RUSSIA: State restrictions on Mosques in south's minority Muslim areas

Only eight out of 47 Muslim communities in the southern Stavropol region have obtained state registration so far. The head of the Spiritual Directorate of Muslims of Karachai-Cherkessia and Stavropol Region, Mufti Ismail Berdiyev, told Forum 18 News Service that "the authorities don't want to register them because they think that if they don't, a problem will disappear." But he argued that "if you register communities then you can monitor them, but the authorities haven't grasped this yet." Mufti Berdiyev's assistant, Abubekir Kurdzhiyev, suggested to Forum 18 that the 39 unregistered Muslim communities in the region could not obtain registration because some of their members had fought with Chechen separatists: "When their corpses returned, the mosques came under suspicion." But he estimated that no one from about 60 per cent of these communities had fought in Chechnya, and rejected the idea that a whole mosque could be held responsible for one person's decision.

RUSSIA: Is State's treatment of southern Muslims unjust?

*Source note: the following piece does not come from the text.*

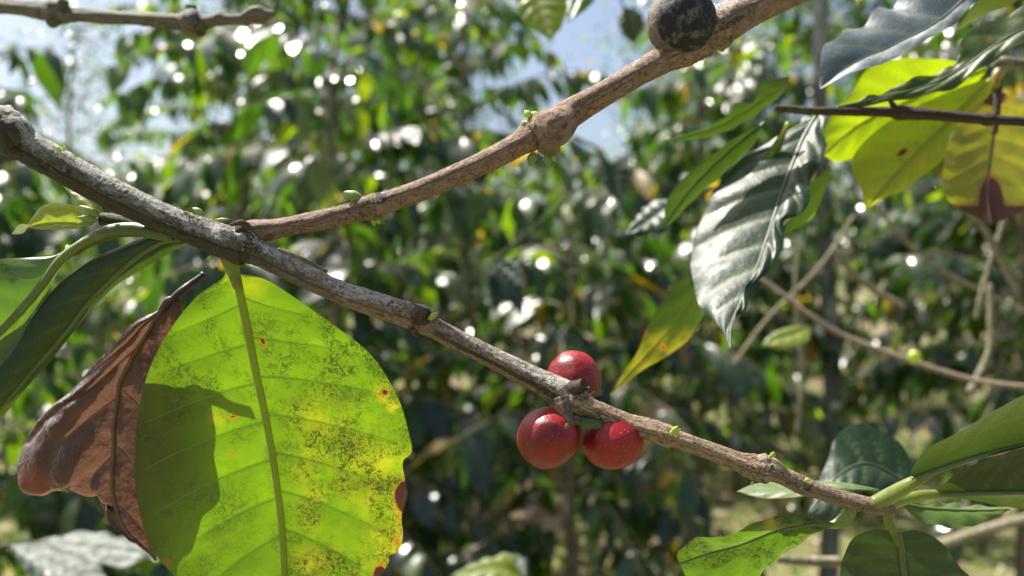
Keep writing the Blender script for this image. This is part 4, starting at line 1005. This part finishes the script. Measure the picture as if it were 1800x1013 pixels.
leaf('leaf', [(1385, 150, 280), (1350, 170, 281), (1310, 196, 282), (1255, 225, 284), (1172, 244, 286)],
     [(1387, 135, 280), (1335, 146, 279), (1324, 178, 280), (1292, 182, 279), (1276, 205, 280), (1237, 226, 282), (1172, 244, 286)],
     [(1385, 155, 280), (1367, 172, 283), (1316, 211, 286), (1268, 234, 287), (1220, 246, 287), (1172, 244, 286)],
     M_droop, gt, 12, 44, (0.3, 0.3), 0.4, 7, 0.14, 0.4, 4, None, 'narrow twisted green leaf with a wavy edge above the glossy leaf', (3, 1.5), M_rib, 1)
leaf('leaf', [(1345, 215, 292), (1300, 250, 293), (1250, 295, 295), (1205, 345, 297), (1164, 402, 300)],
     [(1345, 213, 292), (1296, 240, 291), (1237, 283, 292), (1190, 327, 294), (1172, 356, 296), (1164, 402, 300)],
     [(1345, 218, 292), (1324, 255, 295), (1276, 302, 298), (1221, 350, 300), (1182, 390, 301), (1164, 402, 300)],
     M_droop, gt, 12, 44, (0.3, 0.3), 0.4, 7, 0.14, 0.2, 4, None, 'dull green leaf slanting down behind the glossy leaf', (3, 1.5), M_darkrib, 1)
leaf('leaf', [(1385, 215, 285), (1330, 330, 290), (1270, 450, 295), (1200, 555, 297), (1140, 620, 298), (1074, 694, 298)],
     [(1385, 213, 285), (1300, 340, 290), (1238, 442, 293), (1180, 510, 294), (1145, 560, 295), (1120, 618, 296), (1090, 664, 297), (1074, 694, 298)],
     [(1387, 218, 285), (1340, 380, 292), (1295, 470, 297), (1246, 540, 301), (1224, 575, 302), (1206, 602, 301), (1172, 626, 300), (1128, 652, 299), (1074, 694, 298)],
     M_droop, gt, 14, 60, (0.3, 0.3), 0.4, 8, 0.14, 0.3, 6, lambda px, py, U, V: (np.maximum(0.95 * spot(px, py, 1130, 588, 6, 1.5), 0.8 * spot(px, py, 1165, 612, 6, 1.6)), 0.45 * sm(py, 570, 600), 0 * px),
     'long leaf with a yellow spotted tip hanging behind the glossy leaf', (3, 1.5), M_rib, 1)
leaf('leaf', [(1462, 290, 283), (1430, 345, 284), (1376, 413, 286)], [(1462, 290, 283), (1420, 330, 283), (1390, 380, 284), (1376, 413, 286)], [(1462, 290, 283), (1452, 330, 285), (1425, 385, 287), (1376, 413, 286)], M_hero, gt, 8, 24,
     label='bright green leaf edge showing behind the glossy leaf')
leaf('leaf', [(1735, -45, 262), (1660, 30, 257), (1580, 76, 253), (1500, 112, 250), (1441, 158, 247)],
     [(1725, -60, 262), (1610, -40, 266), (1577, 0, 266), (1570, 13, 265), (1547, 13, 264), (1531, 25, 262), (1520, 44, 260), (1487, 51, 259), (1468, 70, 256), (1449, 78, 253), (1440, 113, 250), (1441, 158, 247)],
     [(1742, -40, 262), (1717, 0, 258), (1704, 16, 256), (1674, 43, 253), (1658, 59, 251), (1624, 70, 250), (1597, 89, 248), (1579, 103, 247), (1545, 111, 246), (1511, 126, 246), (1477, 136, 246), (1447, 153, 246.5), (1441, 158, 247)],
     M_sheen, gt, 20, 70, (0.8, 0.3), 0.2, 6, 0.14, 0.8, 3, None, 'blue-grey wavy leaf reflecting the sky above the dark twig', (2.5, 1.2), M_darkrib, 1)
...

Mufti Ismail Berdiyev, who belongs to the presidential Council for Co-operation with Religious Organisations, has told Forum 18 News Service that he supports "the general idea of attacking Wahhabism and terrorism," but cannot fully endorse every anti-terrorist measure. "Some state officials don't know the first thing about religion and go too far," he remarked, "we don't accept their mistakes." In the area he comes from, the authorities compile lists of suspected "Wahhabis". "I'm opposed to that," he told Forum 18, "if people are conducting terrorist activity then they should be prosecuted." Local imams state that there is an Islamic militant problem, but imam Magomed Erkenov told Forum 18 that the problem's scale did not warrant negative treatment of the entire Muslim community. Commenting on those fighting in Chechnya, he told Forum 18 that "They may have said that they were fighting against Russia, but if paid they would have fought against Muslims, or their own relatives. There is nothing holy about that war."